### Given data:

----

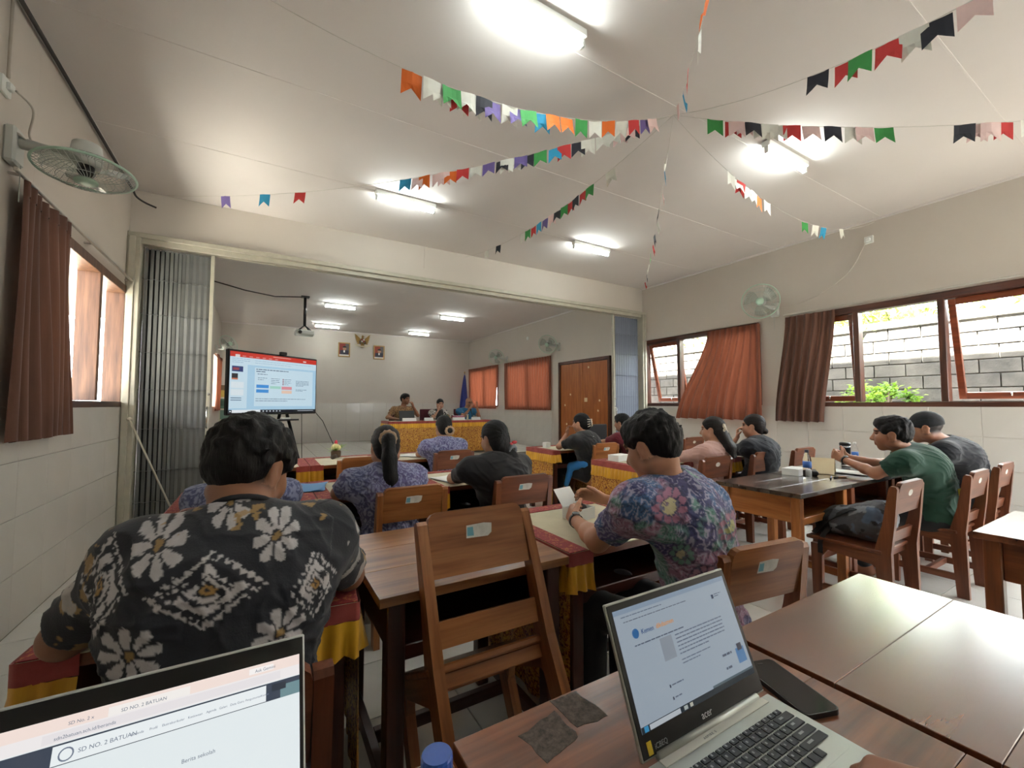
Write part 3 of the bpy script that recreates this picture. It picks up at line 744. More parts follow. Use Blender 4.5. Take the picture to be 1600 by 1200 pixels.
# ------------------------------------------------------------------ chairs
MT['sticker'] = plain('paper_sticker', (206, 204, 196), 0.6, 0.15, 40)
MT['sticker_blue'] = plain('sticker_print', (110, 168, 186), 0.6, 0.1)
def make_chair(label, wk, sticker=0):
    r = thing('school_chair', label, 'chair', (0, 0, 0), 0, 'wooden school chairs')
    W = 0.425; pw = 0.034
    a2, a1 = wm(wk, 2), wm(wk, 1); a0 = wm(wk, 0)
    out = [(-0.215, 0.0), (-0.155, 0.0), (-0.135, 0.36), (-0.135, 0.45), (-0.175, 0.60), (-0.212, 0.815), (-0.222, 0.83), (-0.246, 0.828), (-0.252, 0.815), (-0.232, 0.60), (-0.212, 0.44)]
    for s in (-1, 1):
        x = s * (W / 2 - pw / 2)
        G().prism(out, (x - pw / 2, 0, 0), (0, 1, 0), (0, 0, 1), pw).build('rear_post', a2, r)
        G().prism([(0.150, 0), (0.200, 0), (0.205, 0.40), (0.135, 0.40), (0.142, 0.33)], (x - pw / 2, 0, 0), (0, 1, 0), (0, 0, 1), pw).build('front_leg', a2, r)
        rail = [(-0.145, 0.425), (-0.145, 0.33), (-0.12, 0.355), (0.11, 0.375), (0.14, 0.33), (0.16, 0.40), (0.16, 0.425)]
        G().prism(rail[::-1], (x - pw / 2 + 0.003, 0, 0), (0, 1, 0), (0, 0, 1), pw - 0.006).build('seat_rail', a1, r)
        G().box((x, 0, 0.13), (0.024, 0.32, 0.045), 0.003).build('side_stretcher', a1, r)
    G().box((0, 0.03, 0.436), (W + 0.012, 0.40, 0.022), 0.006).build('seat', a0, r)
    # rounded top board between the posts
    w2 = W / 2 - pw - 0.001; rc = 0.032; z0, z1 = 0.665, 0.855
    prof = [(-w2, z0), (w2, z0), (w2, z1 - rc)] + [(w2 - rc + rc * math.cos(a), z1 - rc + rc * math.sin(a)) for a in (R(30), R(60), R(90))] + [(-w2 + rc + rc * math.cos(a), z1 - rc + rc * math.sin(a)) for a in (R(90), R(120), R(150))] + [(-w2, z1 - rc)]
    lean = math.atan2(0.04, 0.21); ax = Vector((1, 0, 0)); az = Vector((0, -math.sin(lean), math.cos(lean)))
    def back_o(z): return Vector((0, -0.187 - (z - 0.60) * math.tan(lean), z))
    o_ = back_o(0.66) - az * 0.66
    bp = G().prism(prof, o_ + Vector((0, -0.002, 0)), ax, az, 0.024).build('back_panel', a0, r)
    G().prism([(-w2, 0.485), (w2, 0.485), (w2, 0.555), (-w2, 0.555)], back_o(0.53) - az * 0.53, ax, az, 0.020).build('back_rail', a0, r)
    G().box((0, -0.145, 0.405), (W - 2 * pw, 0.022, 0.04), 0.003).build('rear_rail', a0, r)
    G().box((0, 0.165, 0.385), (W - 2 * pw, 0.022, 0.06), 0.003).build('front_rail', a0, r)
    G().box((0, 0.0, 0.13), (W - 2 * pw, 0.028, 0.04), 0.003).build('cross_stretcher', a0, r)
    if sticker:
        sh = [(-0.05, -0.02), (0.03, -0.022), (0.045, -0.012), (0.05, 0.016), (0.02, 0.02), (-0.045, 0.018)] if sticker == 1 else [(0.026 * math.cos(a) * 1.2, 0.02 * math.sin(a)) for a in [2 * math.pi * i / 10 for i in range(10)]]
        nrm = ax.cross(az)
        c = back_o(0.66) - az * 0.66 + az * 0.785 + Vector((0, -0.002, 0)) + nrm * 0.0236
        st = G().prism(sh, c + nrm * -0.0, ax, az, 0.0012).build('sticker', MT['sticker'], bp)
        if sticker == 1:
            G().prism([(-0.046, -0.014), (-0.022, -0.015), (-0.022, 0.012), (-0.043, 0.012)], c + nrm * 0.0010, ax, az, 0.0008).build('stamp', MT['sticker_blue'], st)
    return r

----

### Task details:
Transcribe all the lines above exactly, apart from the pictures.

### Solution:
Write part 3 of the bpy script that recreates this picture. It picks up at line 744. More parts follow. Use Blender 4.5. Take the picture to be 1600 by 1200 pixels.
# ------------------------------------------------------------------ chairs
MT['sticker'] = plain('paper_sticker', (206, 204, 196), 0.6, 0.15, 40)
MT['sticker_blue'] = plain('sticker_print', (110, 168, 186), 0.6, 0.1)
def make_chair(label, wk, sticker=0):
    r = thing('school_chair', label, 'chair', (0, 0, 0), 0, 'wooden school chairs')
    W = 0.425; pw = 0.034
    a2, a1 = wm(wk, 2), wm(wk, 1); a0 = wm(wk, 0)
    out = [(-0.215, 0.0), (-0.155, 0.0), (-0.135, 0.36), (-0.135, 0.45), (-0.175, 0.60), (-0.212, 0.815), (-0.222, 0.83), (-0.246, 0.828), (-0.252, 0.815), (-0.232, 0.60), (-0.212, 0.44)]
    for s in (-1, 1):
        x = s * (W / 2 - pw / 2)
        G().prism(out, (x - pw / 2, 0, 0), (0, 1, 0), (0, 0, 1), pw).build('rear_post', a2, r)
        G().prism([(0.150, 0), (0.200, 0), (0.205, 0.40), (0.135, 0.40), (0.142, 0.33)], (x - pw / 2, 0, 0), (0, 1, 0), (0, 0, 1), pw).build('front_leg', a2, r)
        rail = [(-0.145, 0.425), (-0.145, 0.33), (-0.12, 0.355), (0.11, 0.375), (0.14, 0.33), (0.16, 0.40), (0.16, 0.425)]
        G().prism(rail[::-1], (x - pw / 2 + 0.003, 0, 0), (0, 1, 0), (0, 0, 1), pw - 0.006).build('seat_rail', a1, r)
        G().box((x, 0, 0.13), (0.024, 0.32, 0.045), 0.003).build('side_stretcher', a1, r)
    G().box((0, 0.03, 0.436), (W + 0.012, 0.40, 0.022), 0.006).build('seat', a0, r)
    # rounded top board between the posts
    w2 = W / 2 - pw - 0.001; rc = 0.032; z0, z1 = 0.665, 0.855
    prof = [(-w2, z0), (w2, z0), (w2, z1 - rc)] + [(w2 - rc + rc * math.cos(a), z1 - rc + rc * math.sin(a)) for a in (R(30), R(60), R(90))] + [(-w2 + rc + rc * math.cos(a), z1 - rc + rc * math.sin(a)) for a in (R(90), R(120), R(150))] + [(-w2, z1 - rc)]
    lean = math.atan2(0.04, 0.21); ax = Vector((1, 0, 0)); az = Vector((0, -math.sin(lean), math.cos(lean)))
    def back_o(z): return Vector((0, -0.187 - (z - 0.60) * math.tan(lean), z))
    o_ = back_o(0.66) - az * 0.66
    bp = G().prism(prof, o_ + Vector((0, -0.002, 0)), ax, az, 0.024).build('back_panel', a0, r)
    G().prism([(-w2, 0.485), (w2, 0.485), (w2, 0.555), (-w2, 0.555)], back_o(0.53) - az * 0.53, ax, az, 0.020).build('back_rail', a0, r)
    G().box((0, -0.145, 0.405), (W - 2 * pw, 0.022, 0.04), 0.003).build('rear_rail', a0, r)
    G().box((0, 0.165, 0.385), (W - 2 * pw, 0.022, 0.06), 0.003).build('front_rail', a0, r)
    G().box((0, 0.0, 0.13), (W - 2 * pw, 0.028, 0.04), 0.003).build('cross_stretcher', a0, r)
    if sticker:
        sh = [(-0.05, -0.02), (0.03, -0.022), (0.045, -0.012), (0.05, 0.016), (0.02, 0.02), (-0.045, 0.018)] if sticker == 1 else [(0.026 * math.cos(a) * 1.2, 0.02 * math.sin(a)) for a in [2 * math.pi * i / 10 for i in range(10)]]
        nrm = ax.cross(az)
        c = back_o(0.66) - az * 0.66 + az * 0.785 + Vector((0, -0.002, 0)) + nrm * 0.0236
        st = G().prism(sh, c + nrm * -0.0, ax, az, 0.0012).build('sticker', MT['sticker'], bp)
        if sticker == 1:
            G().prism([(-0.046, -0.014), (-0.022, -0.015), (-0.022, 0.012), (-0.043, 0.012)], c + nrm * 0.0010, ax, az, 0.0008).build('stamp', MT['sticker_blue'], st)
    return r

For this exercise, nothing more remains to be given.